Inside NASA’s plan to use Martian dirt to build houses on Mars

A rendering of Marsha, one of the options NASA collaborators have come up with for housing on the Red Planet. The tall, slender shape maximizes interior space and lends itself to printing.Courtesy AI Spacefactory

People settling on Mars will to some degree have to live off the land. At its closest, our neighboring planet lies 35 million miles away. Transporting supplies there will cost roughly $5,000 per pound and take at least six months using current technology. Better to enlist the natural resources of their new home when possible, an approach called in situ resource utilization. “It totally changes the logistics of a mission,” says Advenit Makaya, a materials engineer who develops processes like 3D printing at the European Space Agency. “You don’t have to bring everything with you.”

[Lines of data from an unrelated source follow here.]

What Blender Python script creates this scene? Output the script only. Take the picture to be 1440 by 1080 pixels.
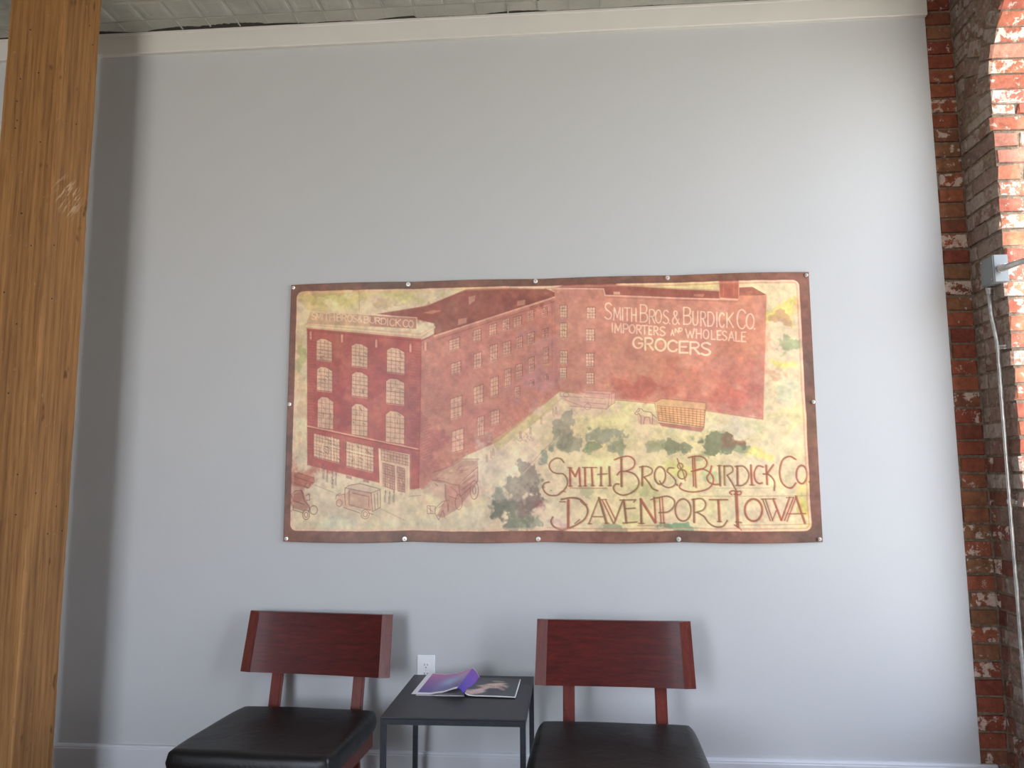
import bpy, bmesh, math, random
import numpy as np
from mathutils import Vector, Matrix, noise

random.seed(7)
rng = np.random.default_rng(11)
D = bpy.data
SC = bpy.context.scene
COL = SC.collection
for o in list(D.objects):
    D.objects.remove(o)

# ------------------------------------------------------------------ camera, world, sun, exposure
ZW = 1.15                                   # height of the banner's lower edge above the floor
cam = D.objects.new('camera', D.cameras.new('camera')); COL.objects.link(cam); SC.camera = cam
cam.data.sensor_width = 36.0; cam.data.lens = 27.0; cam.data.clip_start = 0.05
CP = Vector((1.3429, -3.5455, 0.2879 + ZW)); yaw, pitch, roll = 0.0772, 0.1216, -0.0051
f = Vector((-math.sin(yaw) * math.cos(pitch), math.cos(yaw) * math.cos(pitch), math.sin(pitch)))
r0 = Vector((math.cos(yaw), math.sin(yaw), 0)); u0 = r0.cross(f)
r_ = math.cos(roll) * r0 + math.sin(roll) * u0
u_ = -math.sin(roll) * r0 + math.cos(roll) * u0
cam.matrix_world = Matrix(((r_.x, u_.x, -f.x, CP.x), (r_.y, u_.y, -f.y, CP.y), (r_.z, u_.z, -f.z, CP.z), (0, 0, 0, 1)))

W = D.worlds.new('sky'); SC.world = W; W.use_nodes = True
wn = W.node_tree; wn.nodes.clear()
wo = wn.nodes.new('ShaderNodeOutputWorld'); wb = wn.nodes.new('ShaderNodeBackground')
tc = wn.nodes.new('ShaderNodeTexCoord'); sx = wn.nodes.new('ShaderNodeSeparateXYZ')
cr = wn.nodes.new('ShaderNodeValToRGB'); mr = wn.nodes.new('ShaderNodeMapRange')
mr.inputs['From Min'].default_value = -1; mr.inputs['From Max'].default_value = 1
wn.links.new(tc.outputs['Generated'], sx.inputs[0]); wn.links.new(sx.outputs['Z'], mr.inputs['Value'])
wn.links.new(mr.outputs[0], cr.inputs[0]); wn.links.new(cr.outputs[0], wb.inputs[0]); wn.links.new(wb.outputs[0], wo.inputs[0])
e = cr.color_ramp.elements
e[0].position = 0.0; e[0].color = (0.56, 0.53, 0.49, 1)
e[1].position = 1.0; e[1].color = (0.52, 0.65, 0.92, 1)
for p_, c_ in ((0.47, (0.80, 0.765, 0.71, 1)), (0.52, (0.86, 0.90, 0.97, 1)), (0.62, (0.74, 0.82, 0.97, 1))):
    q = e.new(p_); q.color = c_
wb.inputs['Strength'].default_value = 9.0

sun = D.objects.new('sun', D.lights.new('sun', 'SUN')); COL.objects.link(sun)
sun.data.energy = 5.0; sun.data.angle = math.radians(1.0); sun.data.color = (1.0, 0.95, 0.88)
sd = Vector((-0.33, 1.0, -0.58)).normalized()
sun.rotation_euler = sd.to_track_quat('-Z', 'Y').to_euler()

SC.view_settings.view_transform = 'Standard'; SC.view_settings.look = 'None'
SC.view_settings.gamma = 1.0; SC.view_settings.use_curve_mapping = False
SC.view_settings.exposure = 1.20

# ------------------------------------------------------------------ helpers
def lin(r, g, b):
    fn = lambda c: (c / 255 / 12.92) if c / 255 <= 0.04045 else ((c / 255 + 0.055) / 1.055) ** 2.4
    return (fn(r), fn(g), fn(b), 1.0)

class NT:
    """small wrapper round a node tree"""
    def __init__(s, name):
        s.m = D.materials.new(name); s.m.use_nodes = True; s.t = s.m.node_tree
        s.b = s.t.nodes['Principled BSDF']
    def n(s, kind, **kw):
        x = s.t.nodes.new('ShaderNode' + kind)
        for k, v in kw.items():
            if hasattr(x, k): setattr(x, k, v)
            else: x.inputs[k.replace('_', ' ')].default_value = v
        return x
    def l(s, a, b): s.t.links.new(a, b)
    def noise(s, scale, detail=4, rough=.55, vec=None, stretch=None, src='Object', dist=0.0):
        if src == 'World': g = s.n('NewGeometry').outputs['Position']
        else: g = s.n('TexCoord').outputs[src]
        if stretch:
            mp = s.n('Mapping'); mp.inputs['Scale'].default_value = stretch; s.l(g, mp.inputs['Vector']); g = mp.outputs[0]
        x = s.n('TexNoise'); x.inputs['Scale'].default_value = scale; x.inputs['Detail'].default_value = detail
        x.inputs['Roughness'].default_value = rough; x.inputs['Distortion'].default_value = dist
        s.l(g, x.inputs['Vector']); return x.outputs['Fac']
    def ramp(s, fac, stops, interp='LINEAR'):
        x = s.n('ValToRGB'); s.l(fac, x.inputs[0]); el = x.color_ramp.elements; x.color_ramp.interpolation = interp
        while len(el) < len(stops): el.new(.5)
        for i, (p, c) in enumerate(stops):
            el[i].position = p; el[i].color = c if len(c) == 4 else (*c, 1)
        return x.outputs[0]
    def mix(s, fac, a, b, mode='MIX'):
        x = s.n('Mix'); x.data_type = 'RGBA'; x.blend_type = mode
        for i, v in ((0, fac), (6, a), (7, b)):
            if hasattr(v, 'is_linked') or hasattr(v, 'links'): s.l(v, x.inputs[i])
            else: x.inputs[i].default_value = v
        return x.outputs[2]
    def bump(s, h, strength=.3, dist=.01):
        x = s.n('Bump'); x.inputs['Strength'].default_value = strength; x.inputs['Distance'].default_value = dist
        s.l(h, x.inputs['Height']); s.l(x.outputs[0], s.b.inputs['Normal'])
    def col(s, c):
        if isinstance(c, tuple): s.b.inputs['Base Color'].default_value = c
        else: s.l(c, s.b.inputs['Base Color'])
    def rough(s, r, spec=None, coat=None, metal=None, cr=.1):
        s.b.inputs['Roughness'].default_value = r
        if spec is not None: s.b.inputs['Specular IOR Level'].default_value = spec
        if coat is not None: s.b.inputs['Coat Weight'].default_value = coat; s.b.inputs['Coat Roughness'].default_value = cr
        if metal is not None: s.b.inputs['Metallic'].default_value = metal

V = [0, 0, 0, 1]
def paint(name, c, r=.6, var=.03, bump=.0, scale=6, spec=.4):
    t = NT(name); n = t.noise(scale)
    lo = tuple(x * (1 - var) for x in c[:3]) + (1,); hi = tuple(min(1, x * (1 + var)) for x in c[:3]) + (1,)
    t.col(t.ramp(n, [(.3, lo), (.7, hi)])); t.rough(r, spec)
    if bump: t.bump(t.noise(260, 3), bump, .002)
    return t.m

M = {}
M['wall'] = paint('grey_wall_paint', lin(193, 195, 196), .55, .012, .12, 2.0)
M['crown'] = paint('white_trim_paint', lin(214, 212, 206), .5, .02, .08, 5)
M['baseboard'] = paint('pale_trim_paint', lin(204, 206, 210), .42, .02, .05, 5)
M['plain'] = paint('side_wall_paint', lin(84, 76, 70), .8, .03)
M['plate'] = paint('white_plastic', lin(236, 238, 240), .3, .01)
M['slot'] = paint('dark_slot', lin(25, 25, 28), .6, .02)
M['steel'] = NT('galvanised_steel'); t = M['steel']
t.col(t.ramp(t.noise(30), [(.3, lin(175, 177, 175)), (.7, lin(222, 222, 218))])); t.rough(.34, metal=.85); M['steel'] = t.m
M['boxsteel'] = paint('grey_box_steel', lin(122, 126, 127), .42, .05, 0, 20)
M['nickel'] = NT('nickel_screw'); M['nickel'].col(lin(226, 224, 218)); M['nickel'].rough(.3, metal=.5); M['nickel'] = M['nickel'].m
t = NT('black_steel'); t.col(t.ramp(t.noise(40), [(.3, lin(30, 33, 40)), (.7, lin(42, 45, 53))])); t.rough(.5, .4); t.bump(t.noise(600, 2), .15, .001); M['blacksteel'] = t.m
t = NT('table_top_laminate'); t.col(t.ramp(t.noise(9, 4, .6, stretch=(1, 8, 1)), [(.3, lin(40, 41, 46)), (.7, lin(49, 50, 55))])); t.rough(.45, .45); t.bump(t.noise(400, 2), .1, .001); M['tabletop'] = t.m

# leather
t = NT('black_leather'); n = t.noise(3, 3)
t.col(t.ramp(n, [(.3, lin(12, 11, 13)), (.75, lin(19, 18, 19))])); t.rough(.42, .45)
v = t.n('TexVoronoi'); v.inputs['Scale'].default_value = 160; t.l(t.n('TexCoord').outputs['Object'], v.inputs['Vector'])
a = t.n('Math', operation='MULTIPLY_ADD'); t.l(v.outputs['Distance'], a.inputs[0]); a.inputs[1].default_value = .08
t.l(t.noise(9, 5, .6, dist=1.2), a.inputs[2]); t.bump(a.outputs[0], .22, .012); M['leather'] = t.m

# cherry stained wood
def cherry(name, dark, light, stretch):
    t = NT(name)
    g = t.noise(7, 6, .65, stretch=stretch, dist=.6); fine = t.noise(60, 3, .6, stretch=stretch)
    c1 = t.ramp(g, [(.25, dark), (.75, light)])
    c2 = t.ramp(fine, [(.3, (.72, .70, .70, 1)), (.7, (1.1, 1.1, 1.1, 1))])
    t.col(t.mix(1.0, c1, c2, 'MULTIPLY')); t.rough(.5, .22, coat=.42, cr=.13)
    return t.m
M['cherry'] = cherry('cherry_wood', lin(58, 12, 10), lin(102, 28, 20), (1, 6, 9))
M['cherry_end'] = cherry('cherry_wood_end', lin(84, 32, 26), lin(122, 56, 44), (9, 6, 1.2))
M['cherry_leg'] = cherry('cherry_wood_leg', lin(92, 34, 28), lin(132, 58, 46), (9, 6, 1.0))

# old pine timber
t = NT('old_pine')
base = t.noise(3.2, 5, .6, stretch=(5, 5, .35), dist=.8, src='World')
fine = t.noise(26, 4, .65, stretch=(5, 5, .22), src='World', dist=.3)
wv = t.n('TexWave', wave_type='BANDS', bands_direction='X'); wv.inputs['Scale'].default_value = 9
wv.inputs['Distortion'].default_value = 7; wv.inputs['Detail'].default_value = 4; wv.inputs['Detail Scale'].default_value = 1.2
mp = t.n('Mapping'); mp.inputs['Scale'].default_value = (1.6, 1.6, .07); mp.inputs['Rotation'].default_value = (0, 0, .7)
t.l(t.n('NewGeometry').outputs['Position'], mp.inputs[0]); t.l(mp.outputs[0], wv.inputs['Vector'])
c = t.ramp(base, [(.2, lin(100, 70, 40)), (.5, lin(146, 104, 60)), (.8, lin(172, 126, 76))])
c = t.mix(.22, c, t.ramp(wv.outputs['Fac'], [(0, lin(100, 64, 36)), (.35, lin(150, 104, 62)), (1, lin(176, 132, 84))]))
c = t.mix(1.0, c, t.ramp(fine, [(.3, (.66, .6, .55, 1)), (.5, (1, 1, 1, 1)), (.75, (1.12, 1.1, 1.05, 1))]), 'MULTIPLY')
kn = t.noise(14, 2, .5, stretch=(1, 1, .5), src='World'); c = t.mix(t.ramp(kn, [(.70, (0, 0, 0, 1)), (.76, (.8, .8, .8, 1))]), c, lin(82, 48, 26))
wh = t.noise(38, 5, .7, stretch=(1, 1, .8), src='World'); c = t.mix(t.ramp(wh, [(.66, (0, 0, 0, 1)), (.76, (.6, .6, .6, 1))]), c, lin(196, 176, 150))
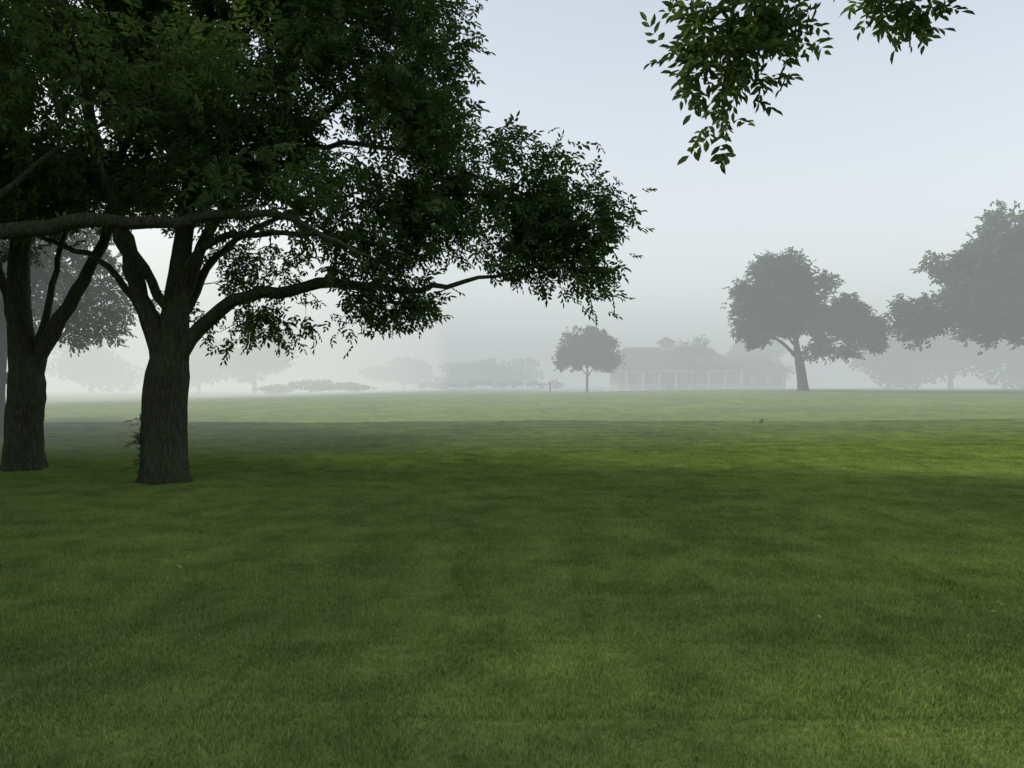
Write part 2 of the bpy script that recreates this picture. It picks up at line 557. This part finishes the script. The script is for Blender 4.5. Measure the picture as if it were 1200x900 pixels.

Humans on the Red Planet might draw power from the sun, mine water from buried ice, and harvest oxygen from the atmosphere. With NASA’s encouragement, architects, engineers, and scientists are exploring how early residents might use recycled waste and the planet’s loose rock and dust, called regolith, to craft tools, erect homes, pave launchpads and roads, and more.

Rovers and probes have revealed enough about Martian geology for us to start figuring out how that might work. The surface contains an abundance of iron, magnesium, aluminum, and other useful metals found here at home. Scientists also believe the crust consists largely of volcanic basalt much like the dried lava fields of Hawaii.